South Carolina’s state Senate on Wednesday approved a bill that would extend legal protections to nearly all historic statues, monuments and even building and street name changes across the state, setting up a fight over how communities can revise public memorials. The legislation won 31-7 passage and now moves to the House with about a month left in the legislative session.
Supporters said the proposal is meant to limit local governments’ ability to alter historic markers, while opponents argued it would lock in how the state honors controversial figures. The bill defines “historical figures” broadly as dead people who “played a significant role in past developments,” and it would apply those protections to a wide range of memorials. Under the bill, local governments would need a proposal passed by the General Assembly to remove a monument or change its wording.
The Senate also voted to include a restriction aimed at modern interpretive add-ons: the bill would ban QR code stickers on monuments that can be scanned by a cellphone for additional information. Supporters of the QR code stickers had argued that scanning technology could be used to add a more contemporary perspective on Confederate or segregationist figures honored in public memorials.
During debate, Democratic Sen. Margie Bright Matthews read quotes from the Senate floor from Ben Tillman and John C. Calhoun. Matthews said, “Do we want to be a state that continues to debate and defend the legacy of treason, racism and exclusion?” and added, “You ought to be embarrassed about some of the stuff you want to preserve.” The bill’s opponents framed the measure as resistant to changing interpretations of history.
The bill also includes a mechanism for enforcement that changes who can bring challenges. It would allow officially registered private historical groups to sue if they think a monument is not being treated legally, rather than leaving enforcement solely to the state attorney general’s office. Democratic Sen. Ed Sutton said that could create problems for a place such as Charleston, and he described it as likely to lead to lawsuits from multiple groups.
Sutton said the practical effect could be that a city “is going to take a step back and say we’re out of the history game” and pointed to Charleston’s role in the Revolutionary and Civil wars. Another requirement in the measure would address what happens if monuments are moved because of renovation or road projects, directing that they be displayed in an area of equal or greater prominence.
The AP report also placed the South Carolina debate in regional context, noting that legislatures in other parts of the South have moved to narrow special treatment for Confederate-related groups. It cited Virginia actions under Democratic Gov. Abigail Spanberger, including ending a license plate benefit for the Sons of Confederate Veterans that featured Robert E. Lee.

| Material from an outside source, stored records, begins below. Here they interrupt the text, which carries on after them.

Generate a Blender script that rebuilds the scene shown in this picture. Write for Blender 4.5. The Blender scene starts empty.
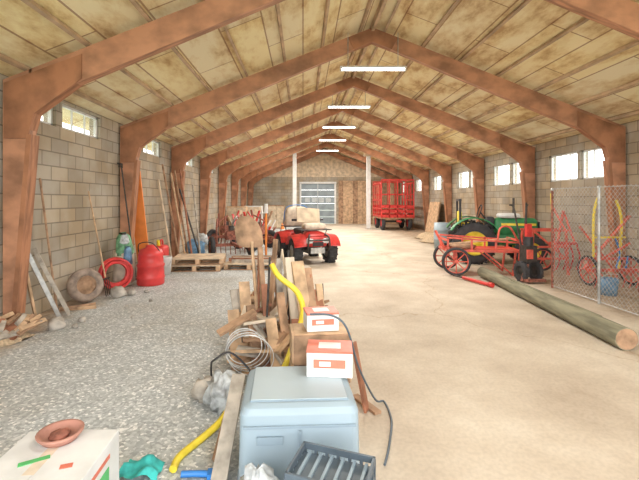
import bpy, math, random
from mathutils import Vector, Matrix, Euler
random.seed(7)
sc=bpy.context.scene
try:
    sc.view_settings.view_transform='Standard'
except Exception: pass

# ---------------------------------------------------------------- materials
MATS={}
def nt(name):
    m=bpy.data.materials.new(name); m.use_nodes=True
    n=m.node_tree.nodes; l=m.node_tree.links
    return m,n,l,n['Principled BSDF']
def M(name,c,rough=.6,metal=0,var=.25,scale=6,bump=0,stretch=(1,1,1),emit=0,dirt=None):
    if name in MATS: return MATS[name]
    m,n,l,p=nt(name)
    p.inputs['Roughness'].default_value=rough; p.inputs['Metallic'].default_value=metal
    tc=n.new('ShaderNodeTexCoord'); mp=n.new('ShaderNodeMapping'); mp.inputs['Scale'].default_value=stretch
    l.new(tc.outputs['Object'],mp.inputs[0])
    no=n.new('ShaderNodeTexNoise'); no.inputs['Scale'].default_value=scale; no.inputs['Detail'].default_value=5
    l.new(mp.outputs[0],no.inputs['Vector'])
    cr=n.new('ShaderNodeValToRGB')
    d=dirt if dirt else tuple(x*(1-var) for x in c)
    cr.color_ramp.elements[0].position=.35; cr.color_ramp.elements[1].position=.62
    cr.color_ramp.elements[0].color=(*d,1); cr.color_ramp.elements[1].color=(*[min(1,x*(1+var*.3)) for x in c],1)
    l.new(no.outputs['Fac'],cr.inputs[0]); l.new(cr.outputs[0],p.inputs['Base Color'])
    if bump:
        b=n.new('ShaderNodeBump'); b.inputs['Strength'].default_value=bump; b.inputs['Distance'].default_value=.02
        l.new(no.outputs['Fac'],b.inputs['Height']); l.new(b.outputs[0],p.inputs['Normal'])
    if emit:
        p.inputs['Emission Color'].default_value=(*c,1); p.inputs['Emission Strength'].default_value=emit
    MATS[name]=m; return m

def mat_block(axis):
    m,n,l,p=nt('concrete_block_'+axis); p.inputs['Roughness'].default_value=.9
    tc=n.new('ShaderNodeTexCoord'); s=n.new('ShaderNodeSeparateXYZ'); c=n.new('ShaderNodeCombineXYZ')
    l.new(tc.outputs['Object'],s.inputs[0]); l.new(s.outputs[axis],c.inputs[0]); l.new(s.outputs['Z'],c.inputs[1])
    b=n.new('ShaderNodeTexBrick'); b.inputs['Scale'].default_value=1
    b.inputs['Brick Width'].default_value=.42; b.inputs['Row Height'].default_value=.21
    b.inputs['Mortar Size'].default_value=.011; b.inputs['Mortar Smooth'].default_value=.3
    b.inputs['Color1'].default_value=(.54,.47,.37,1); b.inputs['Color2'].default_value=(.40,.38,.34,1); b.inputs['Mortar'].default_value=(.27,.24,.20,1)
    l.new(c.outputs[0],b.inputs['Vector'])
    no=n.new('ShaderNodeTexNoise'); no.inputs['Scale'].default_value=1.3; no.inputs['Detail'].default_value=6; l.new(tc.outputs['Object'],no.inputs['Vector'])
    cr=n.new('ShaderNodeValToRGB'); cr.color_ramp.elements[0].position=.35; cr.color_ramp.elements[1].position=.65
    cr.color_ramp.elements[0].color=(.74,.66,.55,1); cr.color_ramp.elements[1].color=(1.0,1,1,1); l.new(no.outputs['Fac'],cr.inputs[0])
    mx=n.new('ShaderNodeMix'); mx.data_type='RGBA'; mx.blend_type='MULTIPLY'; mx.inputs[0].default_value=1
    l.new(b.outputs['Color'],mx.inputs[6]); l.new(cr.outputs[0],mx.inputs[7]); l.new(mx.outputs[2],p.inputs['Base Color'])
    bp=n.new('ShaderNodeBump'); bp.inputs['Strength'].default_value=.5; bp.inputs['Distance'].default_value=.01; bp.invert=True
    l.new(b.outputs['Fac'],bp.inputs['Height']); l.new(bp.outputs[0],p.inputs['Normal'])
    return m
def mat_ceiling():
    m,n,l,p=nt('insulated_ceiling_board'); p.inputs['Roughness'].default_value=.8
    tc=n.new('ShaderNodeTexCoord'); s=n.new('ShaderNodeSeparateXYZ'); c=n.new('ShaderNodeCombineXYZ')
    l.new(tc.outputs['Object'],s.inputs[0]); l.new(s.outputs['Y'],c.inputs[0]); l.new(s.outputs['X'],c.inputs[1])
    b=n.new('ShaderNodeTexBrick'); b.inputs['Scale'].default_value=1; b.inputs['Brick Width'].default_value=2.4; b.inputs['Row Height'].default_value=.62
    b.inputs['Mortar Size'].default_value=.012
    b.inputs['Color1'].default_value=(.93,.82,.50,1); b.inputs['Color2'].default_value=(.84,.76,.56,1); b.inputs['Mortar'].default_value=(.46,.32,.20,1)
    l.new(c.outputs[0],b.inputs['Vector'])
    mp=n.new('ShaderNodeMapping'); mp.inputs['Scale'].default_value=(1.6,.6,1); l.new(tc.outputs['Object'],mp.inputs[0])
    no=n.new('ShaderNodeTexNoise'); no.inputs['Scale'].default_value=1.7; no.inputs['Detail'].default_value=8; no.inputs['Roughness'].default_value=.66
    l.new(mp.outputs[0],no.inputs['Vector'])
    cr=n.new('ShaderNodeValToRGB'); e=cr.color_ramp.elements
    e[0].position=.35; e[0].color=(.58,.42,.31,1); e[1].position=.57; e[1].color=(1,1,1,1)
    k=cr.color_ramp.elements.new(.46); k.color=(.86,.78,.66,1)
    l.new(no.outputs['Fac'],cr.inputs[0])
    mx=n.new('ShaderNodeMix'); mx.data_type='RGBA'; mx.blend_type='MULTIPLY'; mx.inputs[0].default_value=1
    l.new(b.outputs['Color'],mx.inputs[6]); l.new(cr.outputs[0],mx.inputs[7]); l.new(mx.outputs[2],p.inputs['Base Color'])
    return m
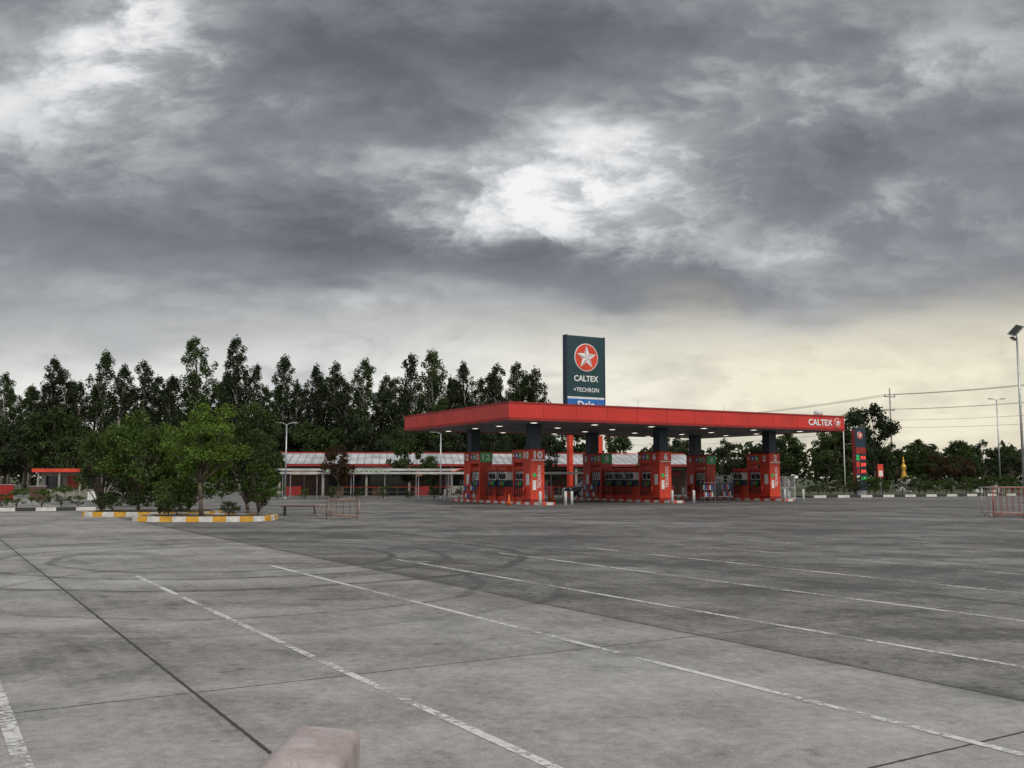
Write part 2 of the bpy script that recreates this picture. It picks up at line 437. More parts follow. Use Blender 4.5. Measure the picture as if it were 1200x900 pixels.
# ------------------------------------------------------------------ CANOPY
ANG = math.atan2(.49, .872)
CX, CY = 27.5, 15.3
can = thing('fuel_canopy', 'large red flat fuel station canopy on dark columns', 'gas station canopy', (-.15, 55.9, 0), ANG)
mb = MB(); mb.box(.06, CX - .06, .06, CY - .06, 5.06, 5.95); part(can, 'roof_deck', mb, CEIL)
mb = MB()
for i in range(1, 14): mb.box(i * CX / 14 - .02, i * CX / 14 + .02, .2, CY - .2, 5.04, 5.063)
for i in range(1, 8): mb.box(.2, CX - .2, i * CY / 8 - .02, i * CY / 8 + .02, 5.035, 5.058)
part(can, 'soffit_seam', mb, GREY)
mb = MB()
for (x0, x1, y0, y1) in ((0, CX, -.06, .06), (0, CX, CY - .06, CY + .06), (-.06, .06, -.06, CY + .06), (CX - .06, CX + .06, -.06, CY + .06)):
    mb.box(x0 + (0 if x1 - x0 < 1 else .06), x1 - (0 if x1 - x0 < 1 else .06), y0, y1, 5.0, 6.05, 0)
for i in range(1, 12): mb.box(i * CX / 12 - .012, i * CX / 12 + .012, -.066, -.058, 5.17, 5.97, 1)
for i in range(1, 7): mb.box(-.066, -.058, i * CY / 7 - .012, i * CY / 7 + .012, 5.17, 5.97, 1)
fa = part(can, 'fascia', mb, [RED, DRED])
mb = MB()
mb.box(-.1, CX + .1, -.1, -.067, 5.0, 5.16); mb.box(-.1, -.067, -.066, CY + .06, 5.0, 5.16)
mb.box(-.1, CX + .1, -.1, -.067, 5.98, 6.08); mb.box(-.1, -.067, -.066, CY + .06, 5.98, 6.08)
part(can, 'fascia_trim', mb, DRED)
text(can, 'CALTEX', LETW, (25.15, -.09, 5.55), 2.35, .45, bold=.02, name='lettering')
star_emblem(can, (26.85, -.07, 5.55), .36)
mb = MB(); mb.lathe([(.02, 0), (.3, .05), (.36, .3), (.2, .42), (.02, .45)], (25.6, .5, 6.05), 12)
part(can, 'roof_vent', mb, WHITE, True)
for (p, q, h) in ((9, 4, .9), (14.5, 7, 1.2), (6, 9, .8), (19, 3, .7)):
    part(can, 'lightning_rod', MB().cyl((p, q, 5.95), (p, q, 6.1 + h), .018, .01, 6), [GREY])
for i in range(6):
    for q in (1.6, 6.0, 9.4, 13.6):
        mb = MB(); mb.cbox((0, 0, -.03), (.4, .4, .06), 0)
        mb.box(-.15, .15, -.15, .15, -.068, -.061, 1)
        part(can, 'downlight', mb, [WHITE, LAMP], loc=(2.6 + i * 4.45, q, 5.03))
COLP = [3.75, 13.8, 23.8]; FQ, BQ = 3.6, 11.9
nums = {(0, 0): '10', (0, 1): '12', (1, 0): '6', (1, 1): '8', (2, 0): '2', (2, 1): '4'}
for i, p in enumerate(COLP):
    for j, q in enumerate((FQ, BQ)):
        c = part(can, 'column', MB().box(-.36, .36, -.36, .36, 3.36, 5.04), NAVY, loc=(p, q, 0), bevel=.03)
        k = MB().box(-.5, .5, -.5, .5, .16, 3.4, 0)
        k.box(-.53, .53, -.53, .53, 3.4, 3.46, 1); k.box(-.52, .52, -.52, .52, .16, .34, 1)
        cl = part(c, 'cladding', k, [RED2, DRED], bevel=.02)
        text(cl, 'TECHRON', LETW, (.1, -.52, 1.7), 1.4, .26, name='lettering', bold=.01, depth=.01).rotation_euler = (math.pi/2, -math.pi/2, 0)
        part(cl, 'notice_plate', MB().box(-.36, -.12, -.52, -.503, .9, 1.5), [WHITE])
        part(cl, 'notice_plate', MB().box(-.36, -.12, -.52, -.503, 1.7, 1.95), [GREEN])
        part(cl, 'notice_plate', MB().box(-.52, -.503, -.3, .05, 1.2, 1.9), [WHITE])
        part(cl, 'extinguisher', MB().lathe([(.07, .6), (.09, .64), (.09, 1.0), (.04, 1.08), (.03, 1.14)], (-.62, .2, 0), 10), [DRED], True)

def C2W(p, q, z=0): return Vector((-.15, 55.9, 0)) + Matrix.Rotation(ANG, 3, 'Z') @ Vector((p, q, z))
for i, p in enumerate(COLP):
    r = thing('pump_island', 'raised concrete pump island with painted edge', 'pump island', C2W(p, 8.0), ANG, 'pump islands')
    poly = stadium(.75, 6.4, 44, 5)
    kerb('kerb', poly, .12, .16, .5, [WKERB, RED2], True, '', parent=r)
    part(r, 'slab', MB().quad([(x * .84, y * .98, .15) for x, y in poly]), CONC)

SCRN = mat('pale_screen', (.45, .5, .48), .2, var=.2)
def dispenser(loc, num, flip, label, header=True):
    r = thing('fuel_dispenser', label, 'fuel pump', loc, ANG + (math.pi if flip else 0), 'fuel dispensers')
    b = MB(); b.box(-.38, .38, .55, 1.65, .16, 1.05, 0); b.box(-.36, .36, .58, 1.62, 1.053, 1.5, 2); b.box(-.37, .37, .57, 1.63, 1.503, 2.05, 1); b.box(-.42, .42, .5, 1.7, 2.053, 2.35, 0)
    part(r, 'body', b, [RED2, WHITE, NAVY], bevel=.02)
    for sx in (-1, 1):
        for a, c_ in ((.66, 1.05), (1.13, 1.54)):
            s_ = MB(); s_.box(min(sx*.372, sx*.39), max(sx*.372, sx*.39), a, c_, 1.58, 1.92)
            part(r, 'display', s_, [GLASS if sx < 0 else SCRN])
        for kk, yy_ in enumerate((.66, .93, 1.2, 1.47)):
            h = MB(); h.cbox((sx*.40, yy_, 1.28), (.08, .14, .24), 0); h.cyl((sx*.42, yy_, 1.3), (sx*.5, yy_, 1.12), .03, .02, 6, 0)
            part(r, 'nozzle', h, [[DARK, GREEN, YEL, BLUE][kk]])
            hz_ = MB(); hz_.tube([(sx*.42, yy_, 2.2), (sx*.62, yy_, 1.7), (sx*.66, yy_ + .03, .8), (sx*.58, yy_ + .05, .45), (sx*.47, yy_ + .05, .8), (sx*.45, yy_, 1.15)], .024, 5)
            part(r, 'hose', hz_, [DARK])
    if header:
        hd = MB(); hd.box(-.5, .5, .503, 1.9, 2.62, 3.4, 0); hd.box(-.52, .52, .54, 1.92, 3.403, 3.46, 1)
        part(r, 'header', hd, [RED2, DRED], bevel=.015)
        part(r, 'support_post', MB().box(-.45, .45, 1.7, 1.88, .16, 2.617), [RED2])
        for sx in (-1, 1):
            cols = [GREEN, BLUE, RED2] if not flip else [BLUE, GREEN, WHITE]
            for k_ in range(3):
                tl = MB(); tl.box(min(sx*.503, sx*.53), max(sx*.503, sx*.53), .62 + k_*.43, .94 + k_*.43, 2.88, 3.26, 0)
                tl.box(min(sx*.531, sx*.536), max(sx*.531, sx*.536), .70 + k_*.43, .86 + k_*.43, 2.98, 3.16, 1)
                part(r, 'grade_sign', tl, [cols[k_], LETW if k_ < 2 or not flip else RED2])
        if not flip: part(r, 'number_plate', MB().box(-.46, .46, -.54, -.515, 2.72, 3.38, 0).box(-.46, .46, -.545, -.541, 2.72, 2.79, 1), [RED2, WHITE])
        else: part(r, 'number_plate', MB().box(-.46, .46, 1.903, 1.925, 2.72, 3.38, 0), [GREEN])
        for sx in (-1, 1): part(r, 'number_plate', MB().box(min(sx*.515, sx*.54), max(sx*.515, sx*.54), -.46, .46, 2.72, 3.38, 0), [RED2])
        ww = .62 if len(num) > 1 else .32
        if not flip: text(r, num, LETW, (0, -.56, 3.08), ww, .48, name='number', bold=.035)
        else: text(r, num, LETW, (0, 1.935, 3.07), ww, .44, face='back', name='number', bold=.03)
        text(r, num, LETW, (-.55, .0, 3.07), ww, .44, face='left', name='number', bold=.03)
        text(r, num, LETW, (.55, .0, 3.07), ww, .44, face='right', name='number', bold=.03)
    return r
for i, p in enumerate(COLP):
    for j, q in enumerate((FQ, BQ)):
        dispenser(C2W(p, q), nums[(i, j)], j, 'red fuel dispenser tower numbered %s with hoses' % nums[(i, j)])
for (p, q) in ((13.8, 5.7), (13.8, 6.95), (13.8, 8.2), (3.75, 6.0), (3.75, 7.4), (23.8, 5.6)):
    dispenser(C2W(p, q - .1), '', 0, 'short red fuel dispenser without overhead sign', False)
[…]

In South Carolina’s own legislative history, the report said monument protections were first passed in 2000 as part of a compromise that removed the Confederate flag from atop the capitol dome during the Civil War’s 100th anniversary. Republican sponsor Sen. Danny Verdin wrote in the bill that “the nearer a person stands in time to the event, the more likely their description reflects the conditions, perceptions and meanings as they were actually were understood when they occurred.”
That reasoning was used to support the QR-code ban, according to the report. The Senate debate also included testimony from outside groups: Preservation Society of Charleston President and CEO Brian Turner wrote in a letter to senators, urging lawmakers to “consider the value in allowing for an evolution in how the lives of those in the past are told.”
Democratic Sen. Darrell Jackson said his ancestors were freed from bondage through the Civil War and that he does not feel warm and fuzzy seeing a Confederate honored with a statue. Jackson said, “History is usually a matter of who sees it, who tells it, who experiences it.”